Monday, September 08, 2014

Mac Conner: A New York Life

Commercial artist McCauley (“Mac”) Conner began as a sign painter then moved to New York as a young man to work on wartime Navy publications and stayed on to make a career in the city’s publishing industry. He illustrated ads from the late 1940s through the early 1960s for all the major brands and illustrated short stories and other fiction in major magazines.



Let’s Take a Trip Up the Nile, published in This Week magazine, 1950.
Photograph: Museum of the City of New York


An exhibition at the Museum of the City of New York will display more than 70 of Conner’s hand-painted illustrations for advertising campaigns and women’s magazines like Redbook and McCall’s, made during the years after World War II when commercial artists helped to redefine American style and culture.

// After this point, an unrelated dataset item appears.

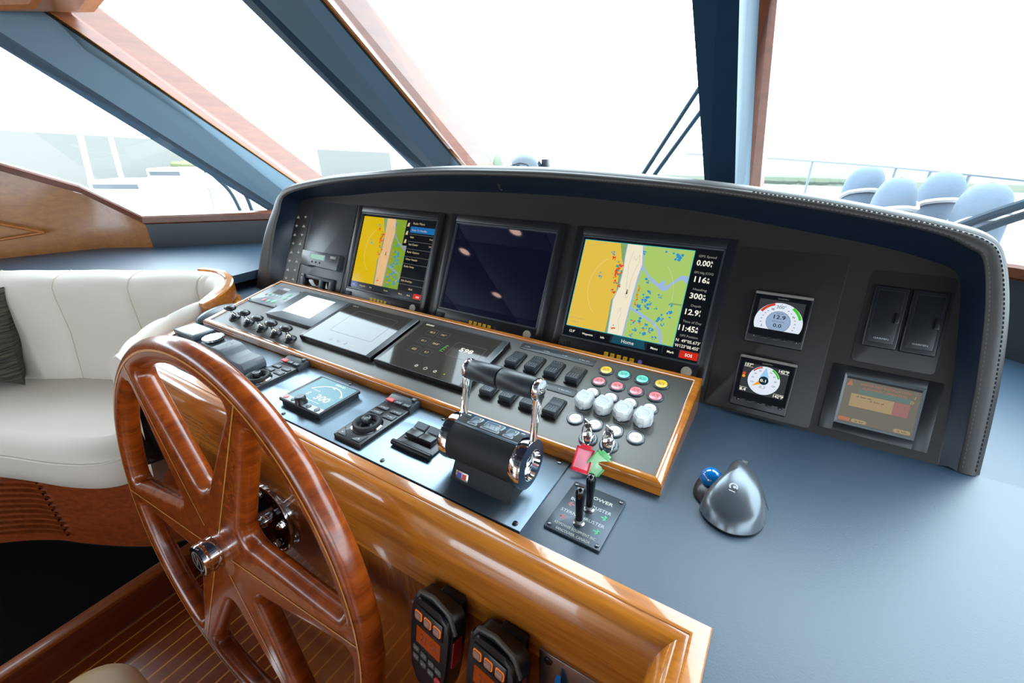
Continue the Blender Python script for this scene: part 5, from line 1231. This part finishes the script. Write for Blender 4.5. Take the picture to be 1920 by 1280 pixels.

Hold On Tight, published in Redbook, 1958.
Photograph: Museum of the City of New York

His work is getting renewed attention decades later as a result of the popularity of “Mad Men,” the television series about a make-believe Manhattan agency in the ’60s.

Killer in the Club Car in This Week Magazine, 1954
Photograph: Museum of the City of New York


The exhibition is scheduled to run from Sept. 10 through Jan. 11 

1 comment:

  1. I'd never heard of that museum, it looks like a gem. Thank you.